In diesem Aufsatz wird die Geschichte des Schulfaches Deutsch in den Niederlanden dargestellt.

Wie alles anfing

Willem Kuiper (1961,S.10) schreibt, dass es im 17. Jahrhundert kaum einen deutschsprachigen Unterricht in den Niederlanden gab. Boekholt (1987, S. 54) fügt daran hinzu, dass man Deutsch je nach Bedarf im Privatunterricht unterrichtete. Dieser Unterricht wurde oft von Sprachmeistern gegeben, die so Kwakernaak (1996, S.14) ‚Native speakers‘ waren und didaktisch und pädagogisch oft nicht unterbaut waren. Im Zusammenhang mit der Aufklärung stieg im 18. Jahrhunderte das Bedürfnis nach mehr Wissen. Bildung wurde auch zur Staatsaufgabe in den Niederlanden. Neben den staatlichen Lateinschulen gab es in den Niederlanden die sogenannten Französischen Schulen. In diesen Schulen war die französische Sprache die Hauptsprache, aber man konnte auch Deutsch lernen. Aber es gab keinen offiziellen Lehr- und Stundenplan für das Fach Deutsch . Das praktische Ziel, der Sprachbedarf bestimmte den Lerninhalt. Es wurden die Schreibe, Sprech – und Lesefertigkeit geübt. Der Lehrer war im Gespräch mit seinen Schülern. Auch die Schulbücher oder Lehrbücher dieser Zeit widerspiegeln diese Methode. Mathias Kramer veröffentlichte 1716 die erste deutschsprachige Grammatik von dem Niederländischen und 1719 erschien das erste zweisprachige Wörterbuch „Koninglyk Neder-Hoog-Duitsch und Hoog-Neder-Duitsch dictionnaire“. Weiterhin gab es Grammatikbücher und Gesprächsbücher. Man lernte wichtige Sätze aus den unterschiedlichsten Situationen des täglichen Lebens. Weiterhin standen kleine grammatikalische Übersichten in den Lehrbüchern . Kuiper (1961, S.26) vertritt dabei die Meinung, dass diese Schulen eine „bakermat“ (dtsch: eine Wiege) für die modernen Fremdsprachen, worin auch Platz war für das Englisch und Deutsch waren.

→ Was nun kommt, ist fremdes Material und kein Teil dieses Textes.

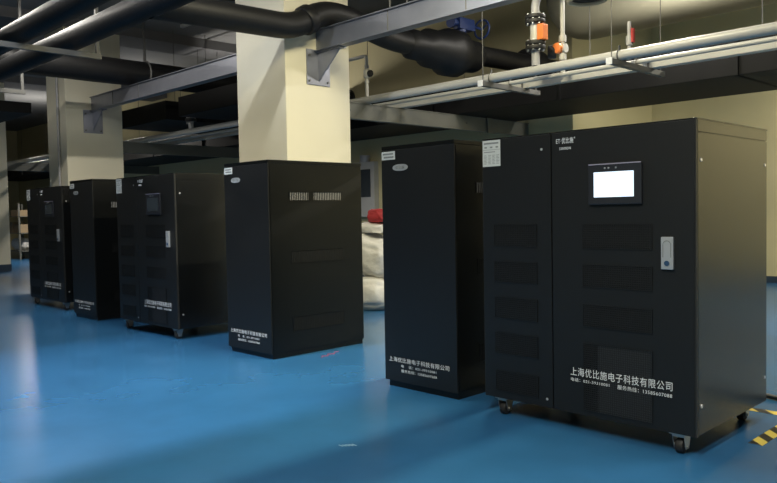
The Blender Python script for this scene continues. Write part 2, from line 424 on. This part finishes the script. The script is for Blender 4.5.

Der kommunikative Unterricht verschwand in der ersten Hälfte des 19.Jahrhunders. Das Übersetzen spielte die dominierende Rolle. Die Schüler mussten feststehende Ausdrücke, Redewendungen oder einfache Worte aus dem Niederländischen ins Deutsche übersetzen. Dabei spielte die Grammatik eine große Rolle. Zwar wurden die zwei Grammatiken miteinander verglichen, aber von einem kommunikativen Unterricht war nicht mehr die Rede . Ab der zweiten Hälfte des 19. Jahrhunderts schenkte man dem Literaturunterricht mehr Aufmerksamkeit, weil man die literarische Entwicklung als wichtigen Bestandteil der intellektuellen Formung anschaute.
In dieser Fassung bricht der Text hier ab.